> **EXERCISE**
Repeat the listing in full, word for word.

> **SOURCE MATERIAL**
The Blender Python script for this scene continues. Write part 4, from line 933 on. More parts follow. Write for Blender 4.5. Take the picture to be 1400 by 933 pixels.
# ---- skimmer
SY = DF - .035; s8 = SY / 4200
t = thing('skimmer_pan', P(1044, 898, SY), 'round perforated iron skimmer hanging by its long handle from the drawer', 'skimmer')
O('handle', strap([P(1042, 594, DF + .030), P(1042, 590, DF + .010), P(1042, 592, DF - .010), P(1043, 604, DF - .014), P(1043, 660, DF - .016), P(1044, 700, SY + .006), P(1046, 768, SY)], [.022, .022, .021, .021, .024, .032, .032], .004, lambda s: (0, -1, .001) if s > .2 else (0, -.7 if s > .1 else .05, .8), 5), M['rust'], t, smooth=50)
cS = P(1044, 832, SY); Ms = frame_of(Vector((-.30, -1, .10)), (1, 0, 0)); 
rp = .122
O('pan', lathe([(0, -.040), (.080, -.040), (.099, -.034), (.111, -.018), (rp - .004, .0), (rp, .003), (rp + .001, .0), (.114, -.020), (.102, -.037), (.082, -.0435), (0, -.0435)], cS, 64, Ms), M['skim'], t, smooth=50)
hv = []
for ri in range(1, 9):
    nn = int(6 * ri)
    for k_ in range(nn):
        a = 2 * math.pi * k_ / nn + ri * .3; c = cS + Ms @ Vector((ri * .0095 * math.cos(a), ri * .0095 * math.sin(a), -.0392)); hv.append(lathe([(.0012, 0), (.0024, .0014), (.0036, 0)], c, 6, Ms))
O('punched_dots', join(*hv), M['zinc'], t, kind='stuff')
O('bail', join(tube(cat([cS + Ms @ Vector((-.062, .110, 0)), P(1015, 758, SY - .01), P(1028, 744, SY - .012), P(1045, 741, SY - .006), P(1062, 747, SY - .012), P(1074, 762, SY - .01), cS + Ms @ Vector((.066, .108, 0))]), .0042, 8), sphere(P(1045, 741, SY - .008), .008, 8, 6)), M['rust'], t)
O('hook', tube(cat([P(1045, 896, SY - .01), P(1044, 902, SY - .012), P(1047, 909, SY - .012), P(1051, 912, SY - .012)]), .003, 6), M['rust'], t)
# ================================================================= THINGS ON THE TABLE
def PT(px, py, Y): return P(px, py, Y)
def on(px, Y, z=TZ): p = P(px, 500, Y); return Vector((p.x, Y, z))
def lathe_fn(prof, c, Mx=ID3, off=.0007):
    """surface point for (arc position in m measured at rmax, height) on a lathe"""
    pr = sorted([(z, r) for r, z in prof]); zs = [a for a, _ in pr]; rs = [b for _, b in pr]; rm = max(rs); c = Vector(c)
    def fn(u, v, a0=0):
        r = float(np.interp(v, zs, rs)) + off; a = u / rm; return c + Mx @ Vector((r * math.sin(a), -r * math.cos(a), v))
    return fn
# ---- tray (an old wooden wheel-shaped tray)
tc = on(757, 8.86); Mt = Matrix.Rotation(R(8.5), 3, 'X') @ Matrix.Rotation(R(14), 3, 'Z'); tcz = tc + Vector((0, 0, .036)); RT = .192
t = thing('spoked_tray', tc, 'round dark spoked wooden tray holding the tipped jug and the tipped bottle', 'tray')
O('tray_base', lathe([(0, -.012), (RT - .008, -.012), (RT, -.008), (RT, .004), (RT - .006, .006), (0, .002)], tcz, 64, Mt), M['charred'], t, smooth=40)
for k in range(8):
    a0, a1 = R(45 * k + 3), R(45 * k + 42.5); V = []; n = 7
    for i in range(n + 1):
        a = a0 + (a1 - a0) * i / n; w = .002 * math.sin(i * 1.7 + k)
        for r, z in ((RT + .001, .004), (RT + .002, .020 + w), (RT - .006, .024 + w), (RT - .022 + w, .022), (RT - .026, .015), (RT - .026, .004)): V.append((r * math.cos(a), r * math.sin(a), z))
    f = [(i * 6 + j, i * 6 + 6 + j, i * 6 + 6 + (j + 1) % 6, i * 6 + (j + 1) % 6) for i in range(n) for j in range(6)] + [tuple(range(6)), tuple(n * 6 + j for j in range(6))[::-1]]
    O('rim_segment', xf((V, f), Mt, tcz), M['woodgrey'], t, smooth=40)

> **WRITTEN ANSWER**
The Blender Python script for this scene continues. Write part 4, from line 933 on. More parts follow. Write for Blender 4.5. Take the picture to be 1400 by 933 pixels.
# ---- skimmer
SY = DF - .035; s8 = SY / 4200
t = thing('skimmer_pan', P(1044, 898, SY), 'round perforated iron skimmer hanging by its long handle from the drawer', 'skimmer')
O('handle', strap([P(1042, 594, DF + .030), P(1042, 590, DF + .010), P(1042, 592, DF - .010), P(1043, 604, DF - .014), P(1043, 660, DF - .016), P(1044, 700, SY + .006), P(1046, 768, SY)], [.022, .022, .021, .021, .024, .032, .032], .004, lambda s: (0, -1, .001) if s > .2 else (0, -.7 if s > .1 else .05, .8), 5), M['rust'], t, smooth=50)
cS = P(1044, 832, SY); Ms = frame_of(Vector((-.30, -1, .10)), (1, 0, 0)); 
rp = .122
O('pan', lathe([(0, -.040), (.080, -.040), (.099, -.034), (.111, -.018), (rp - .004, .0), (rp, .003), (rp + .001, .0), (.114, -.020), (.102, -.037), (.082, -.0435), (0, -.0435)], cS, 64, Ms), M['skim'], t, smooth=50)
hv = []
for ri in range(1, 9):
    nn = int(6 * ri)
    for k_ in range(nn):
        a = 2 * math.pi * k_ / nn + ri * .3; c = cS + Ms @ Vector((ri * .0095 * math.cos(a), ri * .0095 * math.sin(a), -.0392)); hv.append(lathe([(.0012, 0), (.0024, .0014), (.0036, 0)], c, 6, Ms))
O('punched_dots', join(*hv), M['zinc'], t, kind='stuff')
O('bail', join(tube(cat([cS + Ms @ Vector((-.062, .110, 0)), P(1015, 758, SY - .01), P(1028, 744, SY - .012), P(1045, 741, SY - .006), P(1062, 747, SY - .012), P(1074, 762, SY - .01), cS + Ms @ Vector((.066, .108, 0))]), .0042, 8), sphere(P(1045, 741, SY - .008), .008, 8, 6)), M['rust'], t)
O('hook', tube(cat([P(1045, 896, SY - .01), P(1044, 902, SY - .012), P(1047, 909, SY - .012), P(1051, 912, SY - .012)]), .003, 6), M['rust'], t)
# ================================================================= THINGS ON THE TABLE
def PT(px, py, Y): return P(px, py, Y)
def on(px, Y, z=TZ): p = P(px, 500, Y); return Vector((p.x, Y, z))
def lathe_fn(prof, c, Mx=ID3, off=.0007):
    """surface point for (arc position in m measured at rmax, height) on a lathe"""
    pr = sorted([(z, r) for r, z in prof]); zs = [a for a, _ in pr]; rs = [b for _, b in pr]; rm = max(rs); c = Vector(c)
    def fn(u, v, a0=0):
        r = float(np.interp(v, zs, rs)) + off; a = u / rm; return c + Mx @ Vector((r * math.sin(a), -r * math.cos(a), v))
    return fn
# ---- tray (an old wooden wheel-shaped tray)
tc = on(757, 8.86); Mt = Matrix.Rotation(R(8.5), 3, 'X') @ Matrix.Rotation(R(14), 3, 'Z'); tcz = tc + Vector((0, 0, .036)); RT = .192
t = thing('spoked_tray', tc, 'round dark spoked wooden tray holding the tipped jug and the tipped bottle', 'tray')
O('tray_base', lathe([(0, -.012), (RT - .008, -.012), (RT, -.008), (RT, .004), (RT - .006, .006), (0, .002)], tcz, 64, Mt), M['charred'], t, smooth=40)
for k in range(8):
    a0, a1 = R(45 * k + 3), R(45 * k + 42.5); V = []; n = 7
    for i in range(n + 1):
        a = a0 + (a1 - a0) * i / n; w = .002 * math.sin(i * 1.7 + k)
        for r, z in ((RT + .001, .004), (RT + .002, .020 + w), (RT - .006, .024 + w), (RT - .022 + w, .022), (RT - .026, .015), (RT - .026, .004)): V.append((r * math.cos(a), r * math.sin(a), z))
    f = [(i * 6 + j, i * 6 + 6 + j, i * 6 + 6 + (j + 1) % 6, i * 6 + (j + 1) % 6) for i in range(n) for j in range(6)] + [tuple(range(6)), tuple(n * 6 + j for j in range(6))[::-1]]
    O('rim_segment', xf((V, f), Mt, tcz), M['woodgrey'], t, smooth=40)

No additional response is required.